**Problem to work on**
Omit all pictures. Copy the rest of the material exactly.
** start Raw data **
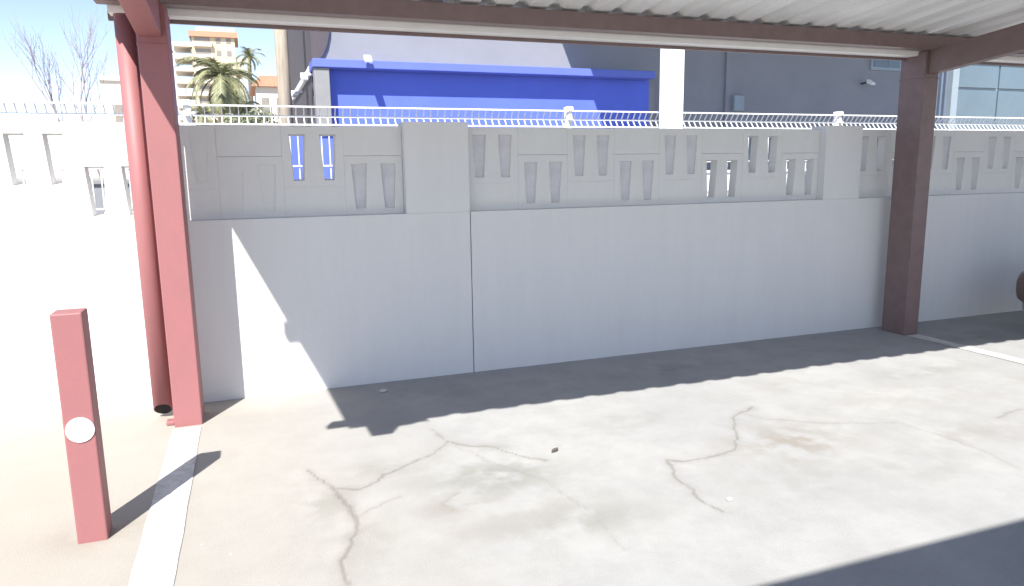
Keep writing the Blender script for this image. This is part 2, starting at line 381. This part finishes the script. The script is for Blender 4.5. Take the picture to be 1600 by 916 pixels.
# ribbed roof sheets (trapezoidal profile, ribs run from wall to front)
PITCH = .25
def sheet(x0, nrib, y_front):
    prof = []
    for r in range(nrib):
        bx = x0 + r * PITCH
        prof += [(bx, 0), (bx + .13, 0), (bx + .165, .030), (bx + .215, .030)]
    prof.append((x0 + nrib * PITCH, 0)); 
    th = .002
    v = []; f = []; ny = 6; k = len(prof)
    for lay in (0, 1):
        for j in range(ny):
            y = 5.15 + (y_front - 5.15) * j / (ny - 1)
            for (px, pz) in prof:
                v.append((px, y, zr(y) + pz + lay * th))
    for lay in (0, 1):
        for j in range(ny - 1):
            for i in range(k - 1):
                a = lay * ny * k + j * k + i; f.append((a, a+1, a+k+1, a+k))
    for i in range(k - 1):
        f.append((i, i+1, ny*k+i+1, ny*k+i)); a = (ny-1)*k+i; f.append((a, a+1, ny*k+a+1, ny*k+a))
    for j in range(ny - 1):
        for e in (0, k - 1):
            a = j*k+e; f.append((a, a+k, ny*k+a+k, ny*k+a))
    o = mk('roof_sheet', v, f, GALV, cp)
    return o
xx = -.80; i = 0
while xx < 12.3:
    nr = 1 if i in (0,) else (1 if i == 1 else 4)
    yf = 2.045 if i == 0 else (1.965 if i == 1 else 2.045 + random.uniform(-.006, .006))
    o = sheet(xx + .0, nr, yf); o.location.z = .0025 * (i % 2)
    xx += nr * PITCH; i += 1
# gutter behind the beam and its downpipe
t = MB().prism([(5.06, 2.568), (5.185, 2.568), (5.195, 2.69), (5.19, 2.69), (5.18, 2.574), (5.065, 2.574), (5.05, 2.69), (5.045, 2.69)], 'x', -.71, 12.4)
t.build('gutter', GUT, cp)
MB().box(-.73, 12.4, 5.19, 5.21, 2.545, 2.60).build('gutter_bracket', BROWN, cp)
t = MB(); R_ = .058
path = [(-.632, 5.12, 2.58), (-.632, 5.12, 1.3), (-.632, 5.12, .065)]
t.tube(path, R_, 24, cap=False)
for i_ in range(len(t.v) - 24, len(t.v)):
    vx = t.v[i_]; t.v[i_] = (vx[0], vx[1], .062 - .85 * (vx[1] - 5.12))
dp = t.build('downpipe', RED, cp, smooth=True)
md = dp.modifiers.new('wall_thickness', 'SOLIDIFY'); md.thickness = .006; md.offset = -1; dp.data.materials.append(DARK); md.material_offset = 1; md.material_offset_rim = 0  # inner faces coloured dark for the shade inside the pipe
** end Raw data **
**Task answer**
Keep writing the Blender script for this image. This is part 2, starting at line 381. This part finishes the script. The script is for Blender 4.5. Take the picture to be 1600 by 916 pixels.
# ribbed roof sheets (trapezoidal profile, ribs run from wall to front)
PITCH = .25
def sheet(x0, nrib, y_front):
    prof = []
    for r in range(nrib):
        bx = x0 + r * PITCH
        prof += [(bx, 0), (bx + .13, 0), (bx + .165, .030), (bx + .215, .030)]
    prof.append((x0 + nrib * PITCH, 0)); 
    th = .002
    v = []; f = []; ny = 6; k = len(prof)
    for lay in (0, 1):
        for j in range(ny):
            y = 5.15 + (y_front - 5.15) * j / (ny - 1)
            for (px, pz) in prof:
                v.append((px, y, zr(y) + pz + lay * th))
    for lay in (0, 1):
        for j in range(ny - 1):
            for i in range(k - 1):
                a = lay * ny * k + j * k + i; f.append((a, a+1, a+k+1, a+k))
    for i in range(k - 1):
        f.append((i, i+1, ny*k+i+1, ny*k+i)); a = (ny-1)*k+i; f.append((a, a+1, ny*k+a+1, ny*k+a))
    for j in range(ny - 1):
        for e in (0, k - 1):
            a = j*k+e; f.append((a, a+k, ny*k+a+k, ny*k+a))
    o = mk('roof_sheet', v, f, GALV, cp)
    return o
xx = -.80; i = 0
while xx < 12.3:
    nr = 1 if i in (0,) else (1 if i == 1 else 4)
    yf = 2.045 if i == 0 else (1.965 if i == 1 else 2.045 + random.uniform(-.006, .006))
    o = sheet(xx + .0, nr, yf); o.location.z = .0025 * (i % 2)
    xx += nr * PITCH; i += 1
# gutter behind the beam and its downpipe
t = MB().prism([(5.06, 2.568), (5.185, 2.568), (5.195, 2.69), (5.19, 2.69), (5.18, 2.574), (5.065, 2.574), (5.05, 2.69), (5.045, 2.69)], 'x', -.71, 12.4)
t.build('gutter', GUT, cp)
MB().box(-.73, 12.4, 5.19, 5.21, 2.545, 2.60).build('gutter_bracket', BROWN, cp)
t = MB(); R_ = .058
path = [(-.632, 5.12, 2.58), (-.632, 5.12, 1.3), (-.632, 5.12, .065)]
t.tube(path, R_, 24, cap=False)
for i_ in range(len(t.v) - 24, len(t.v)):
    vx = t.v[i_]; t.v[i_] = (vx[0], vx[1], .062 - .85 * (vx[1] - 5.12))
dp = t.build('downpipe', RED, cp, smooth=True)
md = dp.modifiers.new('wall_thickness', 'SOLIDIFY'); md.thickness = .006; md.offset = -1; dp.data.materials.append(DARK); md.material_offset = 1; md.material_offset_rim = 0  # inner faces coloured dark for the shade inside the pipe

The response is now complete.